■ Problem statement: Repeat the listing below word for word, stopping after the line that contains "sock.default_value = v".

--- Begin Data excerpt ---

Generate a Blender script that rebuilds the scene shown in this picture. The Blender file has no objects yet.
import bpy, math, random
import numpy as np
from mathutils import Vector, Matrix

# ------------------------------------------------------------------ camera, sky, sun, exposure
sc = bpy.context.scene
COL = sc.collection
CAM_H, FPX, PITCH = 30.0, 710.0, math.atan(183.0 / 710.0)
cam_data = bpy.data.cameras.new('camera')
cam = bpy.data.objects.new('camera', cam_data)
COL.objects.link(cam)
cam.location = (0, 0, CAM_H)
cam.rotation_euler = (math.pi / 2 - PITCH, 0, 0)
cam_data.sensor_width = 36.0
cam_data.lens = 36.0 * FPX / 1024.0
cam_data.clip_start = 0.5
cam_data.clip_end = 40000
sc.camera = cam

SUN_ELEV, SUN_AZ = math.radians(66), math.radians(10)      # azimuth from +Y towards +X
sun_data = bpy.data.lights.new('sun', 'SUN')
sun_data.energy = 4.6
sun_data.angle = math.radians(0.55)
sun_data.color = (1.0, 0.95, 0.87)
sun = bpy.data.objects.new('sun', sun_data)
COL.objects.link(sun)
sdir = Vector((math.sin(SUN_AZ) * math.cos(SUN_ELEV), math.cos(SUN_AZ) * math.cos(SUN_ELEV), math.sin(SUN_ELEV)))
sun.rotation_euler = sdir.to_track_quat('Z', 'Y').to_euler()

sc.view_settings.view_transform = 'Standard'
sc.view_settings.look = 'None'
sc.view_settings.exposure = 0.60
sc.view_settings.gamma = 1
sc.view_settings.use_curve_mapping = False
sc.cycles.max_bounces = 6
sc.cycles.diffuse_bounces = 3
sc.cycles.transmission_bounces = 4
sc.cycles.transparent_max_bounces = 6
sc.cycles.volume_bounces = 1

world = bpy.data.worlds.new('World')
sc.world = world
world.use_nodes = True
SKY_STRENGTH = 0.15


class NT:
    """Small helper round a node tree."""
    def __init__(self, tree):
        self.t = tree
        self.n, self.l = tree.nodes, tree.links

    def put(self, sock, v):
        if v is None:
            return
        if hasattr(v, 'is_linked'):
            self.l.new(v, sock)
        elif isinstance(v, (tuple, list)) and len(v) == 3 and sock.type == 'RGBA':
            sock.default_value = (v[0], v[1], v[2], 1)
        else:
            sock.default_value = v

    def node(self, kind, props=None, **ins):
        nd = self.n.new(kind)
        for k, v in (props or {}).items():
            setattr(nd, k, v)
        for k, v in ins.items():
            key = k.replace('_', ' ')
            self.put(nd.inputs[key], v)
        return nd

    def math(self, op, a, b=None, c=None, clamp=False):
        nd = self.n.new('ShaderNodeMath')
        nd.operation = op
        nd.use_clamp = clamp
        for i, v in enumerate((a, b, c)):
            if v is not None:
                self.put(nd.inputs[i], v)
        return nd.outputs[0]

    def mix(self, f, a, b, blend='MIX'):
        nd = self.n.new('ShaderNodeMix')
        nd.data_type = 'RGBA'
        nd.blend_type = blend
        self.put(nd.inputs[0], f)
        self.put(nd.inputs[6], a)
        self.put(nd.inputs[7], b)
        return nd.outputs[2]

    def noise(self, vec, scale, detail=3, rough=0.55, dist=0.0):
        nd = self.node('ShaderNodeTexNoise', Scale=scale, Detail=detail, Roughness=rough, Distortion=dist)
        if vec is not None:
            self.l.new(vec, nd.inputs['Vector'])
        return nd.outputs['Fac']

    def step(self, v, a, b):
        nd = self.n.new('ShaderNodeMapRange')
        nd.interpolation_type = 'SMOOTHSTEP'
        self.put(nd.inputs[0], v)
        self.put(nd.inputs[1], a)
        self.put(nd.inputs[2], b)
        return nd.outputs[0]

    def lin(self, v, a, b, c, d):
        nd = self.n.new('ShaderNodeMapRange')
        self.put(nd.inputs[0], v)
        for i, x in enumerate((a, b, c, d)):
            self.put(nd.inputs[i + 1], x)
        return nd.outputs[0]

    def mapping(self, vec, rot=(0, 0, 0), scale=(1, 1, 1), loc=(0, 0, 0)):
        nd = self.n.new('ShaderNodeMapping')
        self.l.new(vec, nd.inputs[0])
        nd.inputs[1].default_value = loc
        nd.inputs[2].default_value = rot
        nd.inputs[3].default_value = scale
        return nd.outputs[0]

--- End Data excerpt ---

■ Full answer:
Generate a Blender script that rebuilds the scene shown in this picture. The Blender file has no objects yet.
import bpy, math, random
import numpy as np
from mathutils import Vector, Matrix

# ------------------------------------------------------------------ camera, sky, sun, exposure
sc = bpy.context.scene
COL = sc.collection
CAM_H, FPX, PITCH = 30.0, 710.0, math.atan(183.0 / 710.0)
cam_data = bpy.data.cameras.new('camera')
cam = bpy.data.objects.new('camera', cam_data)
COL.objects.link(cam)
cam.location = (0, 0, CAM_H)
cam.rotation_euler = (math.pi / 2 - PITCH, 0, 0)
cam_data.sensor_width = 36.0
cam_data.lens = 36.0 * FPX / 1024.0
cam_data.clip_start = 0.5
cam_data.clip_end = 40000
sc.camera = cam

SUN_ELEV, SUN_AZ = math.radians(66), math.radians(10)      # azimuth from +Y towards +X
sun_data = bpy.data.lights.new('sun', 'SUN')
sun_data.energy = 4.6
sun_data.angle = math.radians(0.55)
sun_data.color = (1.0, 0.95, 0.87)
sun = bpy.data.objects.new('sun', sun_data)
COL.objects.link(sun)
sdir = Vector((math.sin(SUN_AZ) * math.cos(SUN_ELEV), math.cos(SUN_AZ) * math.cos(SUN_ELEV), math.sin(SUN_ELEV)))
sun.rotation_euler = sdir.to_track_quat('Z', 'Y').to_euler()

sc.view_settings.view_transform = 'Standard'
sc.view_settings.look = 'None'
sc.view_settings.exposure = 0.60
sc.view_settings.gamma = 1
sc.view_settings.use_curve_mapping = False
sc.cycles.max_bounces = 6
sc.cycles.diffuse_bounces = 3
sc.cycles.transmission_bounces = 4
sc.cycles.transparent_max_bounces = 6
sc.cycles.volume_bounces = 1

world = bpy.data.worlds.new('World')
sc.world = world
world.use_nodes = True
SKY_STRENGTH = 0.15


class NT:
    """Small helper round a node tree."""
    def __init__(self, tree):
        self.t = tree
        self.n, self.l = tree.nodes, tree.links

    def put(self, sock, v):
        if v is None:
            return
        if hasattr(v, 'is_linked'):
            self.l.new(v, sock)
        elif isinstance(v, (tuple, list)) and len(v) == 3 and sock.type == 'RGBA':
            sock.default_value = (v[0], v[1], v[2], 1)
        else:
            sock.default_value = v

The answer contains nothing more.